USCIS policy: Visa or extension applications will not be denied outright, under new USCIS policy

MUMBAI: The US Immigration and Citizenship Services (USCIS) has announced a series of policy updates, which will gladden the Indian diaspora and also those aspiring to work in the US.
Among these updates, USCIS has rescinded a Trump-era (July 2018) memo that permitted immigration officers to deny benefit requests (say a visa application, or an extension application) outright, instead of first seeking further evidence or issuing a notice of intent to deny (NOID).
It has reinstated a June 2013 policy memo. In doing so, USCIS states that companies and foreign nationals should generally be given an opportunity to correct innocent mistakes and unintentional omissions, through the submission of additional evidence without needing to re-submit a full application.
The immigration agency has also clarified the criteria for expedited processing which could help several individuals and extended the validity period to two years for employment authorisation documents (EADs) for green card applicants.
Improving America’s legal immigration system and elimination of unnecessary barriers are top priority for the immigration agency, under the Biden administration. “We are taking action to eliminate policies that fail to promote access to the legal immigration system, and will continue to make improvements that help individuals navigate the path to citizenship, and that modernize our immigration system,” said Secretary of Homeland Security Alejandro N. Mayorkas.
Speaking to TOI, Rajiv S. Khanna, managing attorney at said, “These policy changes are a firm step in the right direction. The earlier policy, that an application to USCIS could be denied just because the adjudication officer subjectively determined the case to be fatally deficient, was a cause of nightmares for the applicants and for immigration lawyers. A reversion back to asking for evidence, gives stakeholders a sense of repose that their cases (which are expensively filed and are crucially important), will not be dismissed upon the whim of an adjudication officer.”
Expedited processing is a special-situation service that USCIS considers for benefit requestors who urgently need their request for immigration benefits adjudicated. USCIS reviews such requests on a case-by-case basis.

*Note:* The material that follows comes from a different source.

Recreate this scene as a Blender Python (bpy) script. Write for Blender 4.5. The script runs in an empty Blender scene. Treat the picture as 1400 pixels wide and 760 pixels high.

Mitch Wexler, partner at the Fragomen, a global immigration law firm states, “USCIS has also clarified criteria for whether an immigration case can be accorded expedited treatment, due to severe financial loss. A company seeking to expedite adjudication of a case may demonstrate a severe financial loss, if it is at a risk of failing, losing a critical contract or being required to lay off employees.”
“Further, an individual may be able to demonstrate severe financial loss by establishing a job loss, but their need to obtain employment authorization alone, without other compelling factors, would not warrant expedited treatment,” explains Wexler.
Khanna illustrates: The new policy clarifies that for individuals, a job loss may be sufficient to establish severe financial loss. For example, the inability to travel for work that would result in job loss might warrant expedited treatment. This happens in cases where a driving license is not renewed due to a lack of work authorization.
Under the new policy, non-profit organisations can also request for expedition of their applications, even if premium processing, which comes with a $ 2,500 fee, is otherwise available for such cases. This will cut costs for non-profit organisaitons.
The validity period for green card applicants who apply for an employment authorisation document (EAD) will now be two years, for both the initial and the renewal EAD.
Florida-based immigration attorney Ashwin Sharma, told TOI, “This is an excellent idea that will reduce USCIS’s workflow, which is particularly logical considering the fact that USCIS earns little to no fees for this case category. This option has been suggested by several stakeholders over the years, and its implementation will also reduce the likelihood of a gap in the applicant’s employment, which has plagued many of late.”